Stepping Stones by Lucy Knisely, 224 pp, RL 4

Stepping Stones
Review Copy from RH Graphic

Knisely, known for her graphic memoirs for adults, brings her superb visual storytelling to the pages of Stepping Stones, her debut graphic novel for kids. Knisely's book, the first in a series, joins a growing shelf of distinguished graphic novels that address the challenges of growing up - from anxiety to friendship and cliques to dental disasters - with a  welcome clarity and honesty, along with enlightening, uplifting, inspiring author's notes. While only child Knisely shares the story of the divorce of her parents, her move to the country and adjustment to step-siblings and a stepfather in her author's note, she choses to fictionalize this for Stepping Stones

When Jen's mom pursues her dream of living in the country after her divorce, she moves her daughter to Jen to her boyfriend Walter's farm. A city kid, Jen copes with the absence of everything she loves, including her dad, by drawing her feelings into comics. An only child, Jen also has to adjust to having two sisters, bossy Andy and quiet Reese, on the weekends. Working the stand at the farmer's market, Andy's math and business skills bring Jen's math struggles to light and giving Walter, argumentative and quick to judge at times, more reason to call "Jenny" (which she repeatedly, if quietly, asks not to be called) a drama queen.
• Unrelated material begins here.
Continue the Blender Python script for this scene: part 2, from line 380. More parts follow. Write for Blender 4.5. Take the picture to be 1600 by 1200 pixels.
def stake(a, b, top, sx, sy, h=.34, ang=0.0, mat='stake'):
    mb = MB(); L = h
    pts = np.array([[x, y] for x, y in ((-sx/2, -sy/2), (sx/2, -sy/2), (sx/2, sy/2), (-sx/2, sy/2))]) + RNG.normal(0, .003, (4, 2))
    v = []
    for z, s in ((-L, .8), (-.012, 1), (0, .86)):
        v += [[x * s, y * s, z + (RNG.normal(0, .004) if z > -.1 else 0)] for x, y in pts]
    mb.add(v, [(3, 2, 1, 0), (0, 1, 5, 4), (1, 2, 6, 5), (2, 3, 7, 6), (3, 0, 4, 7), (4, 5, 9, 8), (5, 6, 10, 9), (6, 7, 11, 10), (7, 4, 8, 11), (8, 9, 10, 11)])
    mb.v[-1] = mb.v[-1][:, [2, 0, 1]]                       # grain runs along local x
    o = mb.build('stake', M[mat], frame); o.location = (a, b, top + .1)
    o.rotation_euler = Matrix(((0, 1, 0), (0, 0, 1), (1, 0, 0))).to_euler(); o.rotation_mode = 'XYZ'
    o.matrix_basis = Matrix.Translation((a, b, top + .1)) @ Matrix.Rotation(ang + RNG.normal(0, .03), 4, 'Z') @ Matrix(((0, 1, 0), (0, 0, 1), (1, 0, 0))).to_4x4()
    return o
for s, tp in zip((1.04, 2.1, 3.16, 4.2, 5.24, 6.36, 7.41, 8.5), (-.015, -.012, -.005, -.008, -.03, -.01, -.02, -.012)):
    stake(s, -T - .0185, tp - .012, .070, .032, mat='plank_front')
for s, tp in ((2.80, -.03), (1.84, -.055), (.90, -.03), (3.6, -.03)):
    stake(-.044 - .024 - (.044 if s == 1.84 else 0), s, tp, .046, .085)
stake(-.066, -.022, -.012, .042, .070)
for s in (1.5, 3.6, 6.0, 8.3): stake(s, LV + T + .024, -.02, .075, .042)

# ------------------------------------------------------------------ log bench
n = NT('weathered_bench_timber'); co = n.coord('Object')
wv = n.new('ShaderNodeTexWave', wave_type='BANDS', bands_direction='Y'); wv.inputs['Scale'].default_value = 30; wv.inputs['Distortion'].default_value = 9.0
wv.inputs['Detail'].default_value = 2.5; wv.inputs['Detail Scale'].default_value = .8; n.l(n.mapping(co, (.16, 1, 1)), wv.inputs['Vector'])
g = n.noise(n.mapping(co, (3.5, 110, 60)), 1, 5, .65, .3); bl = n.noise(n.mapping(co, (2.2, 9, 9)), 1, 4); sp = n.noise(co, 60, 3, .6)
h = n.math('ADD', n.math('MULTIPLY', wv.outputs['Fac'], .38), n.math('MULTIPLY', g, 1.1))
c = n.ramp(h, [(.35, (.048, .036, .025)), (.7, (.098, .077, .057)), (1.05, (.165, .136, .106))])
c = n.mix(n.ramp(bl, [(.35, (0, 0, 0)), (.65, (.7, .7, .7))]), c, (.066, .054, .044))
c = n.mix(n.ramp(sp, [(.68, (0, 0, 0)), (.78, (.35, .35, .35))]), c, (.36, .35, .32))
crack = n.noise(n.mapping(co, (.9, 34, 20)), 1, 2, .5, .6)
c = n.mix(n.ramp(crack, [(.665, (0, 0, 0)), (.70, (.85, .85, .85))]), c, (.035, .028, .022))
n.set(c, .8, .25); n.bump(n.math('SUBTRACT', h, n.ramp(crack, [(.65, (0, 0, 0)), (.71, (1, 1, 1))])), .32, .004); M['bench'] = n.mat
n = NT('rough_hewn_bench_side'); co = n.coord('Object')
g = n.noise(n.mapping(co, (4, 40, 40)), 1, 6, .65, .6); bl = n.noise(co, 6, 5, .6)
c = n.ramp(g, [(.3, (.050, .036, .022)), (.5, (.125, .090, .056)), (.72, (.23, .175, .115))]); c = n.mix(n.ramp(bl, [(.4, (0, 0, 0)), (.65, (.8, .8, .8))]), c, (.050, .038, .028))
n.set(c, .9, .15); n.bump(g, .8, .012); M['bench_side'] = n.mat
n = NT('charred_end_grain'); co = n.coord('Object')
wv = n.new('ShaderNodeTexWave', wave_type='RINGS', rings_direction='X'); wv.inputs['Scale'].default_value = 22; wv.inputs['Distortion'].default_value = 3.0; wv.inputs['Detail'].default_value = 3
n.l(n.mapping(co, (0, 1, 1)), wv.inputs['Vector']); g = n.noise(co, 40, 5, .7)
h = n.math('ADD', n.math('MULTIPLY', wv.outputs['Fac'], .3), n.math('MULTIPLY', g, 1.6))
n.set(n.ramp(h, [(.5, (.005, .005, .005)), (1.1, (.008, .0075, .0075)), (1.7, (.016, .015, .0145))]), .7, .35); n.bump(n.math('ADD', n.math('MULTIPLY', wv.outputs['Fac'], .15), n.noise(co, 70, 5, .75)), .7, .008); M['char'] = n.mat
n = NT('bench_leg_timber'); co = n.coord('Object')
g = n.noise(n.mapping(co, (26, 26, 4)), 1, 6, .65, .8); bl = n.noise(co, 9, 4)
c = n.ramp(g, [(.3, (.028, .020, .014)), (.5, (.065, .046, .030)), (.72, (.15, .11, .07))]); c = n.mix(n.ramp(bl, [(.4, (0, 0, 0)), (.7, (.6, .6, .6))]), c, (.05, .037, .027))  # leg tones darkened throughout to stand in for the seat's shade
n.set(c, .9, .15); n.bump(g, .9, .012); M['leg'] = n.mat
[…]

With authenticity and empathy, Knisely brings Jen, Andy and Reese together and, while Walter's hurtful behavior is not addressed directly, the girls unite as they recognize it for what it is. Jen's emotions, especially the shame she feels when she cannot do the math to make change at the farmer's market, as well as her frustration at having no control over her life, are painfully real. In Knisely's author's note, she shares her personal experience as a child of divorce, especially growing up with her own version of Walter, both "annoying and beloved," ending with these words,

One of the worst things about being a kid is finding yourself in these situations here you have no control over the decisions that adults are making that affect you. But sometimes it's also one of the best things - to find yourself in a situation you couldn't possibly have chosen for yourself, totally at sea. It can sometimes bring unexpected beauty and introduce strangers that become family.